Confesso que, nesses dias, senti um grande ódio de você e do seu dom para a ribalta. A ponto de pensar em mandar às favas qualquer amor e instinto de preservação que eu ainda lhe reservasse e lhe contar tudo: a razão do final abreviado de nossa peça, já conhecida de antemão por mim e somente por mim. E, aí sim, meu caro, a culpa e o remorso lhe dominariam e você viria, feito cão sem dono, me pedir perdão por todos os festivais de egoísmo e possessividade a que fui obrigada a assistir. Eu, é claro, vislumbraria sua vergonha e arrependimento com a certeza de estar lhe castigando. Afinal, não foram poucas as vezes em que você pediu.

No entanto, fui desarmada. Não sei bem o porquê, mas precebi que sua culpa seria a MINHA tristeza e o MEU arrependimento. Por mais egoísta que você tenha sido, não merecia sofrer por antecipação. Era a nossa felicidade que eu buscava e isso certamente não combinava com um roteiro de tragédia anunciada. Nossa peça deveria ser recheada de risos e juras de amor, suas lágrimas não poderiam ser desperdiçadas. Por isso, por não suportar ver tristeza em seus olhos agora cerrados em calmo torpor, eu desisti de lhe contar a verdade. Ah, se você soubesse o quão incrível é o poder de persuasão desse seu ar pueril e teatral...

Mas eu não imaginava que seria tão cedo. As cortinas se fecharam antes que nós, herói e heroína, resolvêssemos o nosso conflito. E agora, minha maior vontade é me levantar dessa cama na qual me encontro inanimada ao seu lado e lhe sacudir, lhe abraçar, lhe acordar, lhe estapear... Fazer o que for para lhe mostrar que eu ainda estou aqui e que tudo isso é um erro na direção da peça...

É impossível. Eu sei. Acredite, me dói muito o coração saber que minha participação chegou ao fim...

Só que o desfecho, meu amor, apenas começou. Agora, a nossa peça é, de fato, um monólogo.

Pode reabrir as cortinas.

3 Comentários:

Anonymous Anônimo disse:

Este comentário foi removido por um administrador do blog.

10/25/2005 11:54 PM  
Blogger Maria Laura disse:

(que porra é essa de "coment excluído?)

Lindo texto, Mari. Um vocabulário belíssimo, uma narrativa que vai crescendo emocionalmente, daquela que parece que vai ficando exaltada. É um texto muito forte. Parabéns, minha linda!

10/28/2005 7:12 PM  
Blogger Paty disse:

Sabe o que é mais interessante? Essa mulher não é a mesma mulher da minha resposta. São duas visões bem diferentes da mesma história. Portanto, dona Mari, a sua nóia não faz o menor sentido! :)
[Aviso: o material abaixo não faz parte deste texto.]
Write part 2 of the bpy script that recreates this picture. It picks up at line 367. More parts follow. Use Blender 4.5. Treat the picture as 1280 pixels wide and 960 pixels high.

Afinal, esta mulher também é a mulher do conto da Lili. O texto dialoga com maestria e de forma direta com o original, caprichando nas metáforas teatrais. Ela também sabe fazer drama. E dos bons!

Outro mérito vem do fato de aqui a relação do casal se mostrar por completo. Vê-se que não era exatmente um mar de rosas e esse foi o motivo de ela não ter contado a ele sobre o desfecho que a esperava (o que, de certa forma, a faz tão egoísta quanto ela o acusa de ser).

Muito bom mesmo, reflexivo, descreve com maestria os sentimentos da moça e brinca com a proximidade do texto da Lili, com destaque pro final!